И вот теперь я вижу, как мчит «садкое судно» (у «Красина» осадка более десяти метров) сквозь «грубы» льды и совершенно не боится «отечной матерой старухи», ибо «ребра» его (шпангоуты) и «бортовины» так прочны, что даже у куда более толстого льда не хватит сил с ним справиться.

Стало грустно, что мудрость, доставшаяся такой дорогой ценой, выраженная так четко и красиво, таким великолепным русским языком, вдруг оказалась совсем не нужна современному полярному мореплавателю. Подумалось, что мощь нынешней техники перечеркнула ее, сделала архивной ценностью.

…Около полудня «Ангарсклес» заклинился на трудной перемычке… Пришлось звать на помощь ледокол. «Красин» подошел вплотную к лесовозу, и с его мостика было дано милостивое разрешение пересесть мне на ледокол.

Потом более двух недель ходил я на «Красине», видел проводку трех очередных караванов сквозь таймырские льды и смог узнать самые разные тактические ходы ледовой проводки.

Я много раз читал про арктические походы, и потому мне казалось, что довольно ясно представляю работу ледокола. По книгам выходило, что идет он так: забирается носом на лед, продавливает его своей тяжестью, и за его кормой остается широкий просторный канал, которым спокойно идут суда.

Такой способ прокладки канала существует, но в чистом виде подобное движение редко можно увидеть. Преодолевать лед приходится множеством разных способов.

Самое же главное отличие реальной ледокольной проводки от ее описаний состоит в том, что чистого канала — канала в прямом смысле этого слова — за ледоколом почти никогда не остается.

Сдвинутые им, растолканные обломки, выскользнувшие из-под форштевня куски полей сразу за кормой судна начинают сходиться, возвращаться на то место, которое занимали прежде. Канал заносит быстро. То один транспорт, то другой начинают клиниться.

Потому проводка ледоколом меньше всего напоминает плавное движение нескольких судов, бегущих за мощным лидером, словно утята за своей матерью. Она связана с возвращениями, околками, взятием на буксир, снятием с буксира, проталкиванием судов по одному, возвращением за оставшимися, поиском обходных путей, пробиванием новых каналов и так далее до бесконечности.

В первый же день моего пребывания на «Красине» много хлопот доставил ледокольщикам танкер «Каменск-Уральский», который из трех судов был самым большим, самым крепким и самым могучим. Именно из-за своих размеров танкер с трудом «вписывался» в канал.

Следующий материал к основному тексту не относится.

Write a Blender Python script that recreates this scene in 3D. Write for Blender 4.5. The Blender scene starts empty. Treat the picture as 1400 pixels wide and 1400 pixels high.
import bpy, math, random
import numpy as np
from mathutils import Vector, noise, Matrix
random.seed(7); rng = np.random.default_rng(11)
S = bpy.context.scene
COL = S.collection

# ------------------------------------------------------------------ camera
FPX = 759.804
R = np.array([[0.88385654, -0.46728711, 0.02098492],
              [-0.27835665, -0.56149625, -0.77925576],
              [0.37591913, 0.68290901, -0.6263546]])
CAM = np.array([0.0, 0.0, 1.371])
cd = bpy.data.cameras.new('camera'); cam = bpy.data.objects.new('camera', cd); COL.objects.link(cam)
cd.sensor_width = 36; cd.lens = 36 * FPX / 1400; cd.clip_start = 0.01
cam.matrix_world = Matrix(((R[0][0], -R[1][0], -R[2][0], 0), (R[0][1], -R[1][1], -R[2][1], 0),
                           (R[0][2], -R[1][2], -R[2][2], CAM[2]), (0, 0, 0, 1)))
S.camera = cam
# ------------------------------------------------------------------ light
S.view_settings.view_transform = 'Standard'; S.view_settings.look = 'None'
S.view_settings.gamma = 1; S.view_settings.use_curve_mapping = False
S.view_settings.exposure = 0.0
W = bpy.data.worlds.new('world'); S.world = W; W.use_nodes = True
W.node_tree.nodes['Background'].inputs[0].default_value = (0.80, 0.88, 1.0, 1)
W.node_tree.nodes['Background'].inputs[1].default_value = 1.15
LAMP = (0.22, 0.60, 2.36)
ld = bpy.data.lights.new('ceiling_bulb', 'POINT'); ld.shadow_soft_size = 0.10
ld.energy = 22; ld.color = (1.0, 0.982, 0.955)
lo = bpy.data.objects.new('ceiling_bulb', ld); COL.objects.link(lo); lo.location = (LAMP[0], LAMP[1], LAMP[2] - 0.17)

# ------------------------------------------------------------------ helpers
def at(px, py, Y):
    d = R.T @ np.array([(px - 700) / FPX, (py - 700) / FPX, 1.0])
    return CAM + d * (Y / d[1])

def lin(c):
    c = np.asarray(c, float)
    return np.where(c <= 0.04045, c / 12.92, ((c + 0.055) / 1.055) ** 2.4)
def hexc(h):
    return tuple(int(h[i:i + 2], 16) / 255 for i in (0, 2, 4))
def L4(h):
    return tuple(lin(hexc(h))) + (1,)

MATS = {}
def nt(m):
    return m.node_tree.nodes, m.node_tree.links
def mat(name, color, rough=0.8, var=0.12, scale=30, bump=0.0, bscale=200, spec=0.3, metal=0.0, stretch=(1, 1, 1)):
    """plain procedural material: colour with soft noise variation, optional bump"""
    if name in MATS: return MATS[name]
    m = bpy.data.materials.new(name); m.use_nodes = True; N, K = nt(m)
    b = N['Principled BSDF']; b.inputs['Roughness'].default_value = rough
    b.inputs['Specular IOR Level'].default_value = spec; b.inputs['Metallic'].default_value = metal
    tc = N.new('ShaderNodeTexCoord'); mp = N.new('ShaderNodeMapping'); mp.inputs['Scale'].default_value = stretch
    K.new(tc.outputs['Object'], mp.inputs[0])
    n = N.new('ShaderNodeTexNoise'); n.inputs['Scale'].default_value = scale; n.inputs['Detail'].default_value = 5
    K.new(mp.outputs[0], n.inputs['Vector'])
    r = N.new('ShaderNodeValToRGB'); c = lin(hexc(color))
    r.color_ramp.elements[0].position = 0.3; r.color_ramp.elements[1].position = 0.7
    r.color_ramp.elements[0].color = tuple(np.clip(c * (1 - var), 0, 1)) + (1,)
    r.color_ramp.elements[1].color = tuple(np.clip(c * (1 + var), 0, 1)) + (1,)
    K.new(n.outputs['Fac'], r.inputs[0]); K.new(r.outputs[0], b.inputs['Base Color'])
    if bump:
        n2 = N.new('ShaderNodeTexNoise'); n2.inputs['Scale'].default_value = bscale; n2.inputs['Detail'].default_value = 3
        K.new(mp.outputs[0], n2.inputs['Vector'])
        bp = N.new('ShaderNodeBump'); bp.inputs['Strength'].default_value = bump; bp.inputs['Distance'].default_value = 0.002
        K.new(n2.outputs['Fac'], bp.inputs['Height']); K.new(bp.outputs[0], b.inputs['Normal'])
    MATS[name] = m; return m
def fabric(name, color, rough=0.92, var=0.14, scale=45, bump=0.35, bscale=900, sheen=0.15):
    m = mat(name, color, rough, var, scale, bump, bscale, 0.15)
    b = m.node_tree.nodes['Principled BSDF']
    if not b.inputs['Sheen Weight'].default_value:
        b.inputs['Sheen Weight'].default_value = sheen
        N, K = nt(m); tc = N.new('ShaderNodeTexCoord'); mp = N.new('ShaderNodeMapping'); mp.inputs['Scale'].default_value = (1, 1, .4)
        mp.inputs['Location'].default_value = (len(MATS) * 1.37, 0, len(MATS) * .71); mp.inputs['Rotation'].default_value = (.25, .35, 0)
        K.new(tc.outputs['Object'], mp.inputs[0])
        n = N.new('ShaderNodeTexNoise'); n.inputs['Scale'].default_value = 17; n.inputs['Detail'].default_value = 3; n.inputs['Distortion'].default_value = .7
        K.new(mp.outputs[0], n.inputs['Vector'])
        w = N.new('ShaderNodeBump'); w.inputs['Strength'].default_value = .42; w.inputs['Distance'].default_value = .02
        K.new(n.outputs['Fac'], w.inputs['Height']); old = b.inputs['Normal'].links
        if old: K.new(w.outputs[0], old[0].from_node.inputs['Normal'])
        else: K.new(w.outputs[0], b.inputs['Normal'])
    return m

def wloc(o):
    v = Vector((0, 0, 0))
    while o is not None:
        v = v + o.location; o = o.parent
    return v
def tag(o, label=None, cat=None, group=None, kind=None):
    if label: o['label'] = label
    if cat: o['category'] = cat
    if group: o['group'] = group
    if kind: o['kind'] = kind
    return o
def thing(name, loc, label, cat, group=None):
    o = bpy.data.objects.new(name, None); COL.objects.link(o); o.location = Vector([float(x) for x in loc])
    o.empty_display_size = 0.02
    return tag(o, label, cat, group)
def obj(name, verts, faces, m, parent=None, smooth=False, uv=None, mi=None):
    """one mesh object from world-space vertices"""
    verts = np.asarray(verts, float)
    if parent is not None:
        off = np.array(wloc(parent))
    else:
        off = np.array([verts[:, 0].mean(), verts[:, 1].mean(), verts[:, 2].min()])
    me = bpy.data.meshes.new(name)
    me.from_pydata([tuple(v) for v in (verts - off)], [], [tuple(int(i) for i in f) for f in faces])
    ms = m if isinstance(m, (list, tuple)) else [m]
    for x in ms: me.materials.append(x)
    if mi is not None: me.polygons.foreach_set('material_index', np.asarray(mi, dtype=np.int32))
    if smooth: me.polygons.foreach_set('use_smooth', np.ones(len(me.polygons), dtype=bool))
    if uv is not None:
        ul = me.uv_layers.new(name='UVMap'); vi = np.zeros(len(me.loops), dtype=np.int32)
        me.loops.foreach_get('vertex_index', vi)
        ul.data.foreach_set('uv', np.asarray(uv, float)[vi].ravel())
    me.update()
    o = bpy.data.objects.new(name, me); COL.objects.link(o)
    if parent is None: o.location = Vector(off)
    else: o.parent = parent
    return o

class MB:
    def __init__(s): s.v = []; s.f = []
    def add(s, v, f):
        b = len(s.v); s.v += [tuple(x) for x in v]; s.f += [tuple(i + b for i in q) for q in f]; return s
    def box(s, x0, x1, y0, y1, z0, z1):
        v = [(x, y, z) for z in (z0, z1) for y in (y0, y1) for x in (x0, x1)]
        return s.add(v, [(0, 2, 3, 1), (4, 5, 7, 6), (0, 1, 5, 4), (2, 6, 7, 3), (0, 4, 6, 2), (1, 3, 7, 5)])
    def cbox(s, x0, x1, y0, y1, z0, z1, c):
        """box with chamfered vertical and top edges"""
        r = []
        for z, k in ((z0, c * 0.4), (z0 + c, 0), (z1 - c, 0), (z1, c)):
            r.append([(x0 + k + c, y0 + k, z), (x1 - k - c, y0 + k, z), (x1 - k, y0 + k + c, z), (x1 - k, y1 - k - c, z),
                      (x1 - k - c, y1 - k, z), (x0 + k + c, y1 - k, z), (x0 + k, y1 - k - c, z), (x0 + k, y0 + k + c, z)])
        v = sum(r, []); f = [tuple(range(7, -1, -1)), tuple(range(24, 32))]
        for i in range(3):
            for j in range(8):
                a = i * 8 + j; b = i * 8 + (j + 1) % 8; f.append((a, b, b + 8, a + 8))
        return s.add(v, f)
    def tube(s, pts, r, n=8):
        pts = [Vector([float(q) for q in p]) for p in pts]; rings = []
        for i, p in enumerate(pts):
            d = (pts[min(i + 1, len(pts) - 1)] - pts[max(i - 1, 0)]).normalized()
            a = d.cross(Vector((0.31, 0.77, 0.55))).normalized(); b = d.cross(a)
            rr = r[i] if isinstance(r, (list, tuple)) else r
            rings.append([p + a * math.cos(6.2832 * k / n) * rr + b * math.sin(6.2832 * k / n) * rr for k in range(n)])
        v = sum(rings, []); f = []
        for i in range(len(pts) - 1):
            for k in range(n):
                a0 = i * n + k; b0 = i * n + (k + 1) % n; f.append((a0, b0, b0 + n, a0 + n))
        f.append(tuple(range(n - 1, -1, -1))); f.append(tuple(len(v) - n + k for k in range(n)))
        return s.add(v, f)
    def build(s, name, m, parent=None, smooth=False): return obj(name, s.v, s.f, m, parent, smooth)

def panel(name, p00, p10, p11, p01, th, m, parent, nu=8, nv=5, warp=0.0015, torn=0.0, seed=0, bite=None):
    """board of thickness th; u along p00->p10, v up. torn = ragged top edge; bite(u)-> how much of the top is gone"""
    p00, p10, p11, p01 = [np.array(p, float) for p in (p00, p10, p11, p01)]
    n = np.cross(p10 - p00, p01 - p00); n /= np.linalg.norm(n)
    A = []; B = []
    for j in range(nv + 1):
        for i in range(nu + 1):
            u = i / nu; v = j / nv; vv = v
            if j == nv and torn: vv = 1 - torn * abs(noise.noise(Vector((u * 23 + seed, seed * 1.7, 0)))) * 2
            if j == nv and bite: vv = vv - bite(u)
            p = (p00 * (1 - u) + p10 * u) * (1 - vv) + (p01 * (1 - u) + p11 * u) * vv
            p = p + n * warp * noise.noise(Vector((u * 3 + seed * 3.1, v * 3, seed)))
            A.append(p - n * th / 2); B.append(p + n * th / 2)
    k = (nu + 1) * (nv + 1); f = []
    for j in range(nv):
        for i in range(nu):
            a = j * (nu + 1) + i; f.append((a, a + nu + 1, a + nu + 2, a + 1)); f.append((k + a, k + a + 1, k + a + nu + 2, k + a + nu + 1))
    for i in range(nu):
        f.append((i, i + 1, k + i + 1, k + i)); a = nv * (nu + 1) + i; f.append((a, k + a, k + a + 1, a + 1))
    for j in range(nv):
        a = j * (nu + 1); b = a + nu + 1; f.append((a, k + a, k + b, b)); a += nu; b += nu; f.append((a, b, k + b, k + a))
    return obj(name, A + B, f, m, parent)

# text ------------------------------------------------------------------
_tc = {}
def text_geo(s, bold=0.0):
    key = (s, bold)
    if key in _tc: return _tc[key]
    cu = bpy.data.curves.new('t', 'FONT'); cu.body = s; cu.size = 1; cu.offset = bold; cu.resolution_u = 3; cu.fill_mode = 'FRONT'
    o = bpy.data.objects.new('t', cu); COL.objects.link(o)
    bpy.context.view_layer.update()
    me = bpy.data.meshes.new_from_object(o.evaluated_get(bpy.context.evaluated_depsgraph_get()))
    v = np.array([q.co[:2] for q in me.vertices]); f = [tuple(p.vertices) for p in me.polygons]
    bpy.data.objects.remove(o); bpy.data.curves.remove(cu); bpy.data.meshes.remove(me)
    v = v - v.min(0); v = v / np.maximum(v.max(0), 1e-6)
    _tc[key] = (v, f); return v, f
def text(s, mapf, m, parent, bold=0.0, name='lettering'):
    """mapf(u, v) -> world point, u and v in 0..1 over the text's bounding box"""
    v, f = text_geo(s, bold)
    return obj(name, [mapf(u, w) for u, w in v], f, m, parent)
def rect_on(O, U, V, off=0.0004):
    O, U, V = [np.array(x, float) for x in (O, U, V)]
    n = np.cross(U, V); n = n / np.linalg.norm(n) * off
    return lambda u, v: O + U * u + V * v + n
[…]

И вот под вечер, когда низкие тучи плотной завесой скрыли незаходящее солнце и надо льдом поплыл серый клочковатый туман, «Каменск-Уральский» засел на одном из поворотов канала.

С полчаса капитан «Красина» Ефим Владимирович Акивис-Шаумян давал советы капитану «Каменска-Уральского», какие пробовать маневры, чтобы вырваться из плена. Потом стало ясно, что своими силами танкеру не пробиться, «Красин», оставив «Красноборск» и «Ангарсклес», пошел на помощь «Каменску-Уральскому».

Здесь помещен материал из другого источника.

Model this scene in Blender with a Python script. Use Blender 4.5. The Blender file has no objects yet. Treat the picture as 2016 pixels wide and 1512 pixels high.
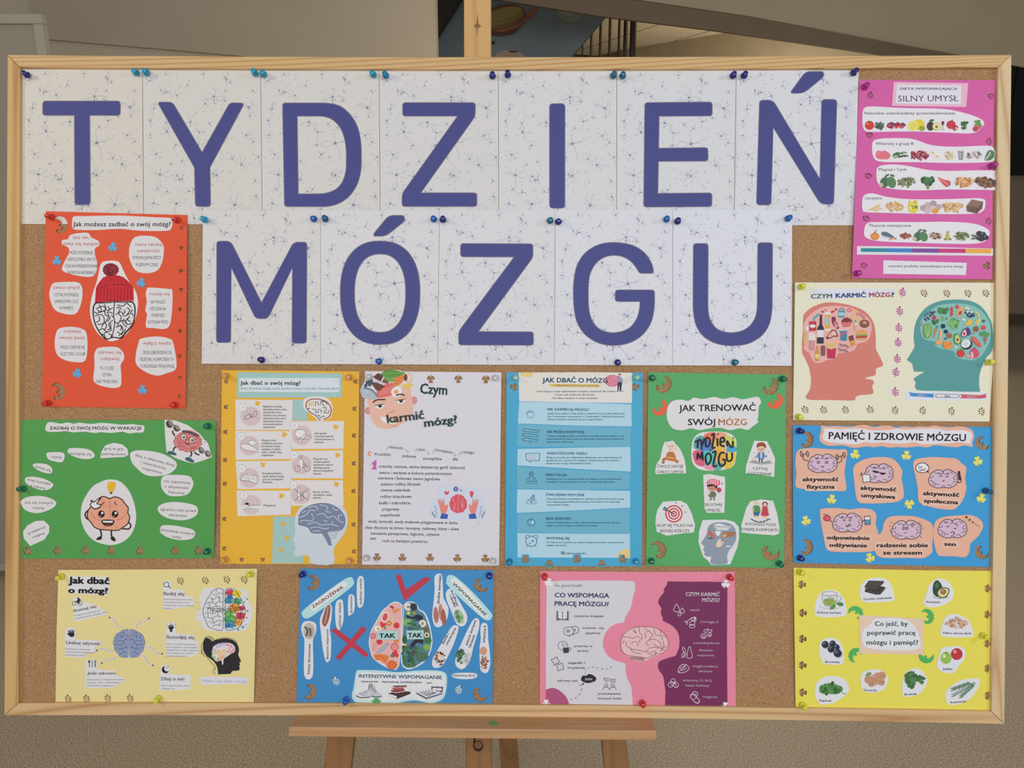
import bpy, bmesh, math, random
from mathutils import Vector, Matrix, Euler
from mathutils.geometry import tessellate_polygon

# ------------------------------------------------------------------ camera, world, lights, exposure
S = bpy.context.scene
COL = S.collection
FOC = 1514.0
PITCH = math.radians(13)
CAMZ = 1.45
cd = bpy.data.cameras.new('camera')
cd.sensor_width = 36.0
cd.lens = FOC / 2016 * 36.0
cd.clip_start = 0.05
cam = bpy.data.objects.new('camera', cd)
cam.location = (0, 0, CAMZ)
cam.rotation_euler = (math.pi/2 - PITCH, 0, 0)
COL.objects.link(cam)
S.camera = cam

w = bpy.data.worlds.new('hall'); S.world = w
w.use_nodes = True
w.node_tree.nodes['Background'].inputs[0].default_value = (0.80, 0.82, 0.88, 1)
w.node_tree.nodes['Background'].inputs[1].default_value = 0.22

def area(name, loc, target, sx, sy, power, col):
    l = bpy.data.lights.new(name, 'AREA'); l.shape = 'RECTANGLE'; l.size = sx; l.size_y = sy
    l.energy = power; l.color = col
    o = bpy.data.objects.new(name, l); o.location = loc
    o.rotation_euler = (Vector(target) - Vector(loc)).to_track_quat('-Z', 'Y').to_euler()
    COL.objects.link(o); return o
area('fill_light_behind', (0.3, -3.2, 2.3), (0.1, 1.3, 1.0), 3.4, 1.9, 106, (0.93, 0.96, 1.0))  # broad soft fill added behind the camera; no window is known there
area('side_light_left', (-2.3, -0.3, 2.5), (-0.4, 1.3, 1.0), 0.5, 0.5, 14, (1.0, 0.89, 0.74))  # side light added to throw the pin shadows; no panel seen
area('side_light_right', (2.5, -0.3, 2.3), (0.5, 1.3, 0.9), 0.5, 0.5, 14, (0.93, 0.96, 1.0))  # cooler side light added from the right, no panel seen here either
area('hall_area_light', (0.7, 3.2, 2.9), (0.7, 3.2, 0.0), 1.6, 0.6, 22, (1.0, 0.95, 0.86))  # unseen area light over the hall, facing down
def lamp(name, loc, power, col, r):
    l = bpy.data.lights.new(name, 'POINT'); l.energy = power; l.color = col; l.shadow_soft_size = r
    o = bpy.data.objects.new(name, l); o.location = loc; COL.objects.link(o)
lamp('corridor_fill_light', (2.4, 7.2, 1.6), 55, (1.0, 0.93, 0.8), 0.15)  # added fill hidden behind the board, lifts the tiled ceiling
lamp('corridor_glow_light', (2.42, 7.35, 2.2), 9, (1.0, 0.9, 0.72), 0.06)  # added light hidden behind the board, makes the corridor wall glow

S.view_settings.view_transform = 'Standard'
S.view_settings.look = 'None'
S.view_settings.gamma = 1.0
S.view_settings.use_curve_mapping = False
S.view_settings.exposure = 0.0

# ------------------------------------------------------------------ helpers
RC = Matrix.Rotation(math.pi/2 - PITCH, 3, 'X')
PN = Euler((0.0046, -0.0105, 0)).to_matrix() @ Vector((0, 0, 1))     # normal of the cork board seen by the camera
P0 = Vector((-0.0152, -0.0071, -1.392))
NW = RC @ PN                                                           # the same normal in the room

def ray(x, y):
    return Vector(((x-1008)/FOC, -(y-756)/FOC, -1.0))
def B(x, y, h=0.0):
    """point of the room at height h (metres) over the cork surface"""
    d = ray(x, y)
    t = (PN.dot(P0) + h) / PN.dot(d)
    return RC @ (d*t) + Vector((0, 0, CAMZ))
def D(x, y, dist):
    """point of the room at horizontal distance dist"""
    d = RC @ ray(x, y)
    return d*(dist/d.y) + Vector((0, 0, CAMZ))
def Z(x, y, z):
    d = RC @ ray(x, y)
    return d*((z-CAMZ)/d.z) + Vector((0, 0, CAMZ))

GAIN = 0.80
def lin(c):
    r = []
    for v in c:
        v /= 255.0
        v = v/12.92 if v <= 0.04045 else ((v+0.055)/1.055)**2.4
        r.append(min(v/GAIN, 0.92))
    return r

def nodes(name):
    m = bpy.data.materials.new(name); m.use_nodes = True
    nt = m.node_tree
    return m, nt, nt.nodes['Principled BSDF']
def flat(name, c, rough=0.6, spec=0.3, metal=0.0):
    m, nt, b = nodes(name)
    b.inputs['Base Color'].default_value = (*lin(c), 1)
    b.inputs['Roughness'].default_value = rough
    b.inputs['Specular IOR Level'].default_value = spec
    b.inputs['Metallic'].default_value = metal
    return m
def paper_mat(name, spec, rough):
    m, nt, b = nodes(name)
    a = nt.nodes.new('ShaderNodeAttribute'); a.attribute_name = 'Col'
    no = nt.nodes.new('ShaderNodeTexNoise'); no.inputs['Scale'].default_value = 9; no.inputs['Detail'].default_value = 3
    tc = nt.nodes.new('ShaderNodeTexCoord')
    bp = nt.nodes.new('ShaderNodeBump'); bp.inputs['Strength'].default_value = 0.25; bp.inputs['Distance'].default_value = 0.004
    nt.links.new(tc.outputs['Object'], no.inputs['Vector'])
    nt.links.new(no.outputs['Fac'], bp.inputs['Height'])
    nt.links.new(bp.outputs['Normal'], b.inputs['Normal'])
    nt.links.new(a.outputs['Color'], b.inputs['Base Color'])
    b.inputs['Roughness'].default_value = rough
    b.inputs['Specular IOR Level'].default_value = spec
    return m
PAPER = paper_mat('paper', 0.25, 0.55)

def noise_mat(name, cols, scale, mapping=(1,1,1), detail=4, rough=0.7, spec=0.3, dist=0.0, stops=(0.35, 0.65), bump=0.0, vscale=None):
    """procedural colour from layered noise between the colours"""
    m, nt, b = nodes(name)
    tc = nt.nodes.new('ShaderNodeTexCoord'); mp = nt.nodes.new('ShaderNodeMapping'); mp.inputs['Scale'].default_value = mapping
    no = nt.nodes.new('ShaderNodeTexNoise'); no.inputs['Scale'].default_value = scale; no.inputs['Detail'].default_value = detail
    no.inputs['Distortion'].default_value = dist
    cr = nt.nodes.new('ShaderNodeValToRGB')
    e = cr.color_ramp.elements
    n = len(cols)
    for i, c in enumerate(cols):
        p = stops[0] + (stops[1]-stops[0])*i/max(1, n-1)
        if i < 2: e[i].position = p; e[i].color = (*lin(c), 1)
        else:
            q = e.new(p); q.color = (*lin(c), 1)
    nt.links.new(tc.outputs['Object'], mp.inputs['Vector']); nt.links.new(mp.outputs['Vector'], no.inputs['Vector'])
    nt.links.new(no.outputs['Fac'], cr.inputs['Fac']); nt.links.new(cr.outputs['Color'], b.inputs['Base Color'])
    if bump:
        bp = nt.nodes.new('ShaderNodeBump'); bp.inputs['Strength'].default_value = bump; bp.inputs['Distance'].default_value = 0.002
        nt.links.new(no.outputs['Fac'], bp.inputs['Height']); nt.links.new(bp.outputs['Normal'], b.inputs['Normal'])
    b.inputs['Roughness'].default_value = rough; b.inputs['Specular IOR Level'].default_value = spec
    return m

def wood_mat(name, light, dark, axis, ring=34, rough=0.5, spec=0.35, seed=0.0, amount=0.75):
    """straight pine grain running along one axis: thin dark growth lines that wander, fine fibres over them"""
    m, nt, b = nodes(name)
    tc = nt.nodes.new('ShaderNodeTexCoord'); mp = nt.nodes.new('ShaderNodeMapping')
    sc = [1.0, 1.0, 1.0]; sc[axis] = 0.035
    mp.inputs['Scale'].default_value = sc; mp.inputs['Location'].default_value = (seed, seed*0.7, seed*1.3)
    n1 = nt.nodes.new('ShaderNodeTexNoise'); n1.inputs['Scale'].default_value = 7; n1.inputs['Detail'].default_value = 1
    mul = nt.nodes.new('ShaderNodeMath'); mul.operation = 'MULTIPLY'; mul.inputs[1].default_value = ring
    fr = nt.nodes.new('ShaderNodeMath'); fr.operation = 'PINGPONG'; fr.inputs[1].default_value = 1.0
    pw = nt.nodes.new('ShaderNodeMath'); pw.operation = 'POWER'; pw.inputs[1].default_value = 3.0
    m2 = nt.nodes.new('ShaderNodeMapping'); s2 = [60.0]*3; s2[axis] = 2.0; m2.inputs['Scale'].default_value = s2
    n2 = nt.nodes.new('ShaderNodeTexNoise'); n2.inputs['Scale'].default_value = 8; n2.inputs['Detail'].default_value = 3
    ad = nt.nodes.new('ShaderNodeMath'); ad.operation = 'MULTIPLY_ADD'; ad.inputs[1].default_value = 0.35; 
    am = nt.nodes.new('ShaderNodeMath'); am.operation = 'MULTIPLY'; am.inputs[1].default_value = amount
    cr = nt.nodes.new('ShaderNodeValToRGB')
    cr.color_ramp.elements[0].color = (*lin(light), 1); cr.color_ramp.elements[1].color = (*lin(dark), 1)
    L = nt.links.new
    lean = nt.nodes.new('ShaderNodeMapping'); lean.inputs['Rotation'].default_value = (PITCH, 0, 0)     # grain follows the leaning boards
    L(tc.outputs['Object'], lean.inputs['Vector']); L(lean.outputs['Vector'], mp.inputs['Vector']); L(mp.outputs['Vector'], n1.inputs['Vector']); L(n1.outputs['Fac'], mul.inputs[0])
    L(mul.outputs[0], fr.inputs[0]); L(fr.outputs[0], pw.inputs[0]); L(pw.outputs[0], am.inputs[0])
    L(lean.outputs['Vector'], m2.inputs['Vector']); L(m2.outputs['Vector'], n2.inputs['Vector'])
    L(n2.outputs['Fac'], ad.inputs[0]); L(am.outputs[0], ad.inputs[2]); 
    sb = nt.nodes.new('ShaderNodeMath'); sb.operation = 'SUBTRACT'; sb.inputs[1].default_value = 0.12
    L(ad.outputs[0], sb.inputs[0]); L(sb.outputs[0], cr.inputs['Fac']); L(cr.outputs['Color'], b.inputs['Base Color'])
    b.inputs['Roughness'].default_value = rough; b.inputs['Specular IOR Level'].default_value = spec
    return m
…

Капитан отстранил вахтенного штурмана от пульта управления, сам встал у небольших серых рычагов, похожих на молоточки, которыми запускают и выключают электродизель-генераторы. Сейчас молоточки стояли в одном положении — все генераторы работали на полную мощь.

«Красин» подошел ближе к «Каменску-Уральскому», и круглое птичье лицо Акивиса — со срезанным подбородком, с большим хрящеватым носом, седым ободком вокруг лысины, волосы на котором растрепались, поднялись словно перья, с круглыми, почти без ресниц глазами, окаймленными морщинами, мешочками кожи, — вдруг обрело хищное выражение. Он напрягся, подался вперед кругленьким телом, будто нацеливаясь на жертву. Движения стали точны, филигранны, руки, дергавшие рычаги, обрели цепкость птичьих лап, а голос его, когда отдавал команды, стал гортанным, словно клекот. Пружинность, сила, вдруг обозначившаяся во всей короткой его фигуре, показалась недоброй, будто он весь нацелен был на жертву — бросал свой мощный ледокол, чтобы раздавить застрявшее во льду судно. Не сбавляя скорости и не меняя курса, Акивис вел «Красин» прямо на танкер.